-------- Data shown
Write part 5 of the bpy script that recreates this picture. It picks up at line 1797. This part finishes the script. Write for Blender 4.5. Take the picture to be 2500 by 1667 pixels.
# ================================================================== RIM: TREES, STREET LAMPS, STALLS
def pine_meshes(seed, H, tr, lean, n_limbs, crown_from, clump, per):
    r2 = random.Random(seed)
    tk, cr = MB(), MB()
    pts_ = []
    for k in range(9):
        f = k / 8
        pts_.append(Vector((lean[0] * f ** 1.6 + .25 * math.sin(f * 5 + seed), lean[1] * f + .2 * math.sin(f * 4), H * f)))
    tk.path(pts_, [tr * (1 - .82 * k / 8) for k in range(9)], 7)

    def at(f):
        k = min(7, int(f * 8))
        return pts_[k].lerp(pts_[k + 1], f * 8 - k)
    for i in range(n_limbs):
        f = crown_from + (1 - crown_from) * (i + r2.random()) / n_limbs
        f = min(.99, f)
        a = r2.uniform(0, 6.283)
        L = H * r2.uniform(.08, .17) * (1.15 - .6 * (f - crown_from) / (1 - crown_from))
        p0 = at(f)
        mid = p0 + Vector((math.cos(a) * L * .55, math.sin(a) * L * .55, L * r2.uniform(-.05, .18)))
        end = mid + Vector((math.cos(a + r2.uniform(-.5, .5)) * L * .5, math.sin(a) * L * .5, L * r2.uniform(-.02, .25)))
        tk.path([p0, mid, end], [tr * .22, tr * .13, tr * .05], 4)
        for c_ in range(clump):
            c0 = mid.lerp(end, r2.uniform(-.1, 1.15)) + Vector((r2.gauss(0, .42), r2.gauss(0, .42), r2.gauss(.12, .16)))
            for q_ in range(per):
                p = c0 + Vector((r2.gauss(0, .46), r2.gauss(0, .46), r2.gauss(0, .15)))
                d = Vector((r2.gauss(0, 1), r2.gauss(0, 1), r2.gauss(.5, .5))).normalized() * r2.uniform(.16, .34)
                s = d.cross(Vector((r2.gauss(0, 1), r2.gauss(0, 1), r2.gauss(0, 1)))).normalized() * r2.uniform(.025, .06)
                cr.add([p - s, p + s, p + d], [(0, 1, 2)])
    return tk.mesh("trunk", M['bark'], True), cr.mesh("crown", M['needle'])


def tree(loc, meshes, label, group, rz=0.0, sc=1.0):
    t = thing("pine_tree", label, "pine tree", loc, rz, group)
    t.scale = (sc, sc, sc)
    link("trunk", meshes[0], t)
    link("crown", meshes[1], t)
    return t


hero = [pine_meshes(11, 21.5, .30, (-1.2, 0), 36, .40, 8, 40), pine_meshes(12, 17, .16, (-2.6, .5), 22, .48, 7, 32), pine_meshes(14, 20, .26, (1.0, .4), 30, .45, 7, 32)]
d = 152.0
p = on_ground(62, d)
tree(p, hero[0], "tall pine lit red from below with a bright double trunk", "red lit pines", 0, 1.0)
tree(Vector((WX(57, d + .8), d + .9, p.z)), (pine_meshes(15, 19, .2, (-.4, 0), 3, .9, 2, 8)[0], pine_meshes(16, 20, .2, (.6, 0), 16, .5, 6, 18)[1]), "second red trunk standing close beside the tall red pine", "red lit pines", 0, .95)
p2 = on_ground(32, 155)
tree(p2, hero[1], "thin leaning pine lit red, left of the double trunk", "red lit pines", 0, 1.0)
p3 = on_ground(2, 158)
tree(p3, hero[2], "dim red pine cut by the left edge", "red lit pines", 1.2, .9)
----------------
## Task requirements
Everything in the listing above should be restated exactly.

## Full answer
Write part 5 of the bpy script that recreates this picture. It picks up at line 1797. This part finishes the script. Write for Blender 4.5. Take the picture to be 2500 by 1667 pixels.
# ================================================================== RIM: TREES, STREET LAMPS, STALLS
def pine_meshes(seed, H, tr, lean, n_limbs, crown_from, clump, per):
    r2 = random.Random(seed)
    tk, cr = MB(), MB()
    pts_ = []
    for k in range(9):
        f = k / 8
        pts_.append(Vector((lean[0] * f ** 1.6 + .25 * math.sin(f * 5 + seed), lean[1] * f + .2 * math.sin(f * 4), H * f)))
    tk.path(pts_, [tr * (1 - .82 * k / 8) for k in range(9)], 7)

    def at(f):
        k = min(7, int(f * 8))
        return pts_[k].lerp(pts_[k + 1], f * 8 - k)
    for i in range(n_limbs):
        f = crown_from + (1 - crown_from) * (i + r2.random()) / n_limbs
        f = min(.99, f)
        a = r2.uniform(0, 6.283)
        L = H * r2.uniform(.08, .17) * (1.15 - .6 * (f - crown_from) / (1 - crown_from))
        p0 = at(f)
        mid = p0 + Vector((math.cos(a) * L * .55, math.sin(a) * L * .55, L * r2.uniform(-.05, .18)))
        end = mid + Vector((math.cos(a + r2.uniform(-.5, .5)) * L * .5, math.sin(a) * L * .5, L * r2.uniform(-.02, .25)))
        tk.path([p0, mid, end], [tr * .22, tr * .13, tr * .05], 4)
        for c_ in range(clump):
            c0 = mid.lerp(end, r2.uniform(-.1, 1.15)) + Vector((r2.gauss(0, .42), r2.gauss(0, .42), r2.gauss(.12, .16)))
            for q_ in range(per):
                p = c0 + Vector((r2.gauss(0, .46), r2.gauss(0, .46), r2.gauss(0, .15)))
                d = Vector((r2.gauss(0, 1), r2.gauss(0, 1), r2.gauss(.5, .5))).normalized() * r2.uniform(.16, .34)
                s = d.cross(Vector((r2.gauss(0, 1), r2.gauss(0, 1), r2.gauss(0, 1)))).normalized() * r2.uniform(.025, .06)
                cr.add([p - s, p + s, p + d], [(0, 1, 2)])
    return tk.mesh("trunk", M['bark'], True), cr.mesh("crown", M['needle'])


def tree(loc, meshes, label, group, rz=0.0, sc=1.0):
    t = thing("pine_tree", label, "pine tree", loc, rz, group)
    t.scale = (sc, sc, sc)
    link("trunk", meshes[0], t)
    link("crown", meshes[1], t)
    return t


hero = [pine_meshes(11, 21.5, .30, (-1.2, 0), 36, .40, 8, 40), pine_meshes(12, 17, .16, (-2.6, .5), 22, .48, 7, 32), pine_meshes(14, 20, .26, (1.0, .4), 30, .45, 7, 32)]
d = 152.0
p = on_ground(62, d)
tree(p, hero[0], "tall pine lit red from below with a bright double trunk", "red lit pines", 0, 1.0)
tree(Vector((WX(57, d + .8), d + .9, p.z)), (pine_meshes(15, 19, .2, (-.4, 0), 3, .9, 2, 8)[0], pine_meshes(16, 20, .2, (.6, 0), 16, .5, 6, 18)[1]), "second red trunk standing close beside the tall red pine", "red lit pines", 0, .95)
p2 = on_ground(32, 155)
tree(p2, hero[1], "thin leaning pine lit red, left of the double trunk", "red lit pines", 0, 1.0)
p3 = on_ground(2, 158)
tree(p3, hero[2], "dim red pine cut by the left edge", "red lit pines", 1.2, .9)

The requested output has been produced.